Nous le saurons, hélas ! mais, quoi qu’il arrive, notre crainte est rassurée en partie. Stéphane Mallarmé nous a livré, par avance et à défaut du monument définitif, ce qu’on en pourrait appeler des indices admirables dans ses poèmes et ses essais. Ce sont les indéniables fragments d’une dès plus extraordinaires structures mentales qui fut jamais. Nous y trouvons, de ce vaste esprit, l’étalon, sinon, la mesure. Nous en voyons les courbes les plus significatives et les angles les plus nécessaires, l’assise, sinon le pinacle, et les arabesques principales. Il y manque l’architecture finale. Ces précieux préliminaires contiennent la méthode de son génie.
Cela suffit pour situer Stéphane Mallarmé à sa juste place spirituelle, au sommet le plus aigu et le plus pur de la rêverie humaine.
Visitons donc pieusement ce cloître qui, « quoique brisé, exhalerait, au promeneur, sa doctrine ». Des fleurs délicieuses et belles s’enroulent aux piliers rompus. Hérodiade se tient debout sous l’arceau en sa robe de pierreries verbales. Le Faune y flûte ses métaphores. La Musicienne du Silence y donne la main à l’Apparition. Personne ne passe là sans y cueillir une strophe ou une image dont s’embaumera sa mémoire ou s’ornera son souvenir. C’est ainsi que Stéphane Mallarmé participe à la couronne poétique de la France. Il a ajouté à l’anthologie nationale quelques-uns de ses plus solennels et de ses plus délicats chefs-d’œuvre. Son vers distille un suc subtil et cristallin, Le philtre en est puissant et magique…
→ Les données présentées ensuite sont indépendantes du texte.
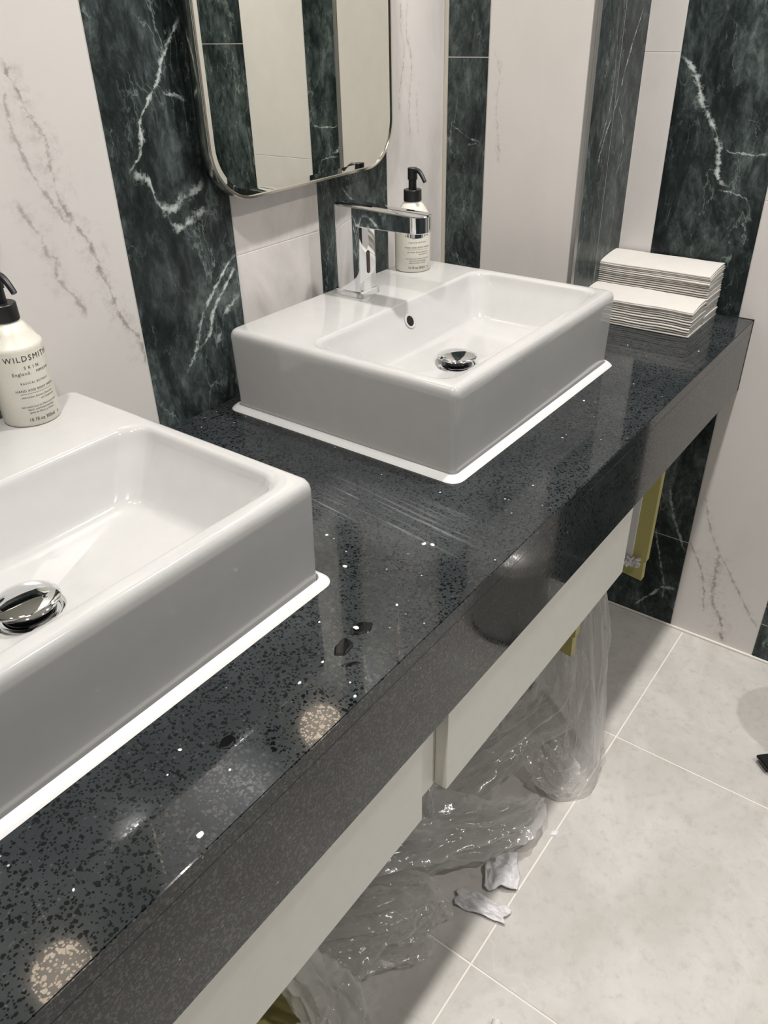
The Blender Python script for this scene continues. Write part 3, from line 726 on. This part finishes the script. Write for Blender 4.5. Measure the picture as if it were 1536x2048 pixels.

C’est ainsi que j’ai revu en pensée Stéphane Mallarmé, durant la triste veillée qui suivit l’annonce de sa mort et précéda le rendez-vous funèbre ; où ne manqua presque aucun de ceux qui se devaient de former le cortège désolé de ces nobles et simples funérailles.
Nous revîmes cette petite maison de Valvins qui, pour tant d’étés encore, aurait dû abriter celui qui en avait fait, le lieu préféré de sa solitude et de sa rêverie. Puis vint l’heure du cruel adieu autour de la terre ouverte, au soleil, là où quelque dalle de pierre figurera, gravée d’un nom immortel, sur le repos du poète, comme la page, à jamais massive et inerte, d’un Livre.